Economia / Morbegno e bassa valle
Giovedì 23 Maggio 2019
Riello, braccia incrociate all’ora di pranzo
Morbegno, gli operai si sono fermati un’ora per chiedere all’azienda di non chiudere la mensa, attiva dal 1994. I sindacalisti: «Togliere un benefit così importante è un brutto segnale per il futuro della fabbrica, ci preoccupa».
All’ora di pranzo gli operai della Riello hanno incrociato le braccia. Si sono fermati per un’ora sia per chiedere all’azienda di non chiudere la mensa, sia per manifestare la propria preoccupazione per il futuro dello stabilimento.
La fabbrica di Morbegno, che in passato ha dato lavoro a centinaia di tute blu - erano 242 alla vigilia della grande crisi del 2012 -, oggi impiega 85 dipendenti ed è di proprietà del gruppo United Technologies Corporation. Ieri quasi tutti i lavoratori, occupati nella produzione di scambiatori, ricambi, pannelli solari e caldaie a basamento, hanno aderito all’iniziativa proclamata nei giorni precedenti da Fim-Cisl e Fiom-Cgil.

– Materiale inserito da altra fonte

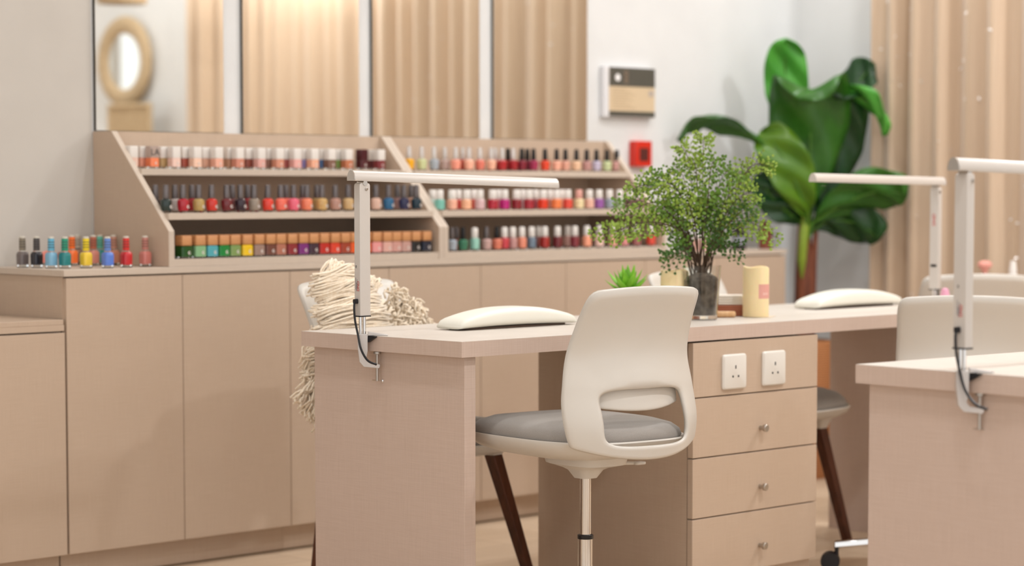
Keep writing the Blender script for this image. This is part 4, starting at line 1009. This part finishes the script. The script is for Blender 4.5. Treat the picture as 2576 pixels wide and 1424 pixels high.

«La dirigenza vuole chiudere definitivamente la mensa, che è attiva dal 1994 ed è sempre stata un fiore all’occhiello di questo stabilimento – spiega Gabriella Marcelli, ex delegata della Fim-Cisl -. La donna che la gestisce sta per terminare la propria attività e l’azienda ha deciso, senza alcuna trattativa e senza avvisarci, di fare cessare questo servizio alla fine di luglio. È davvero un brutto segnale per il futuro di questa fabbrica. Siamo preoccupati».
L’anno scorso, ricordano i lavoratori che ieri si sono riuniti davanti al cancello per manifestare insieme ai rappresentanti del sindacato, c’erano circa 30 stagionali, ora invece c’è la cassa integrazione ordinaria a rotazione. Uno dei pochissimi casi di cig in un settore metalmeccanico valtellinese che, tra alti e bassi, si è ripreso dopo un lungo periodo di sofferenza. «Non sappiamo cosa ci aspetta – sottolinea Paolo Pegorer -. Il futuro è abbastanza incerto. Io lavoro qui da 25 anni, per me si avvicina la pensione, ma sono preoccupato per tutti i miei colleghi: chiediamo prospettive per il futuro».
Tornando alla mensa, la chiusura è fonte di disagio, perché nei dintorni non ci sono alternative. «La possibilità di pranzare qui è un valore aggiunto, se lo perderemo sarà un passo all’indietro anche per l’immagine della fabbrica», spiega Giorgio Manni, che in fabbrica si occupa di manutenzione.
«Già in passato abbiamo fatto tante rinunce, almeno questo servizio dovrebbe essere difeso – aggiunge Manni -. Molti di noi vivono in altri Comuni, le mansioni sono impegnative e potere pranzare in modo adeguato è fondamentale». Oggi i lavoratori, sulla base di accordi del passato, pagano un euro a pasto, e secondo alcuni ci sarebbe la disponibilità a valutare l’ipotesi di aumentare questa quota. Ma finora non c’è stato alcun dibattito con la dirigenza.
«Da un lato nei confronti con la società si parla di aumento del lavoro e di crescita dell’efficienza, dall’altro invece si toglie un benefit così importante: non possiamo ritenerlo un fatto positivo», spiegano i sindacalisti Alberto Sandro (Fiom-Cgil) e Vittorio Cantoni (Fim-Cisl). I due segretari dei metalmeccanici rilevano «che non c’è proprio stata la possibilità di discutere, finora: se ci sarà l’opportunità di affrontare quest’argomento noi non ci tireremo indietro».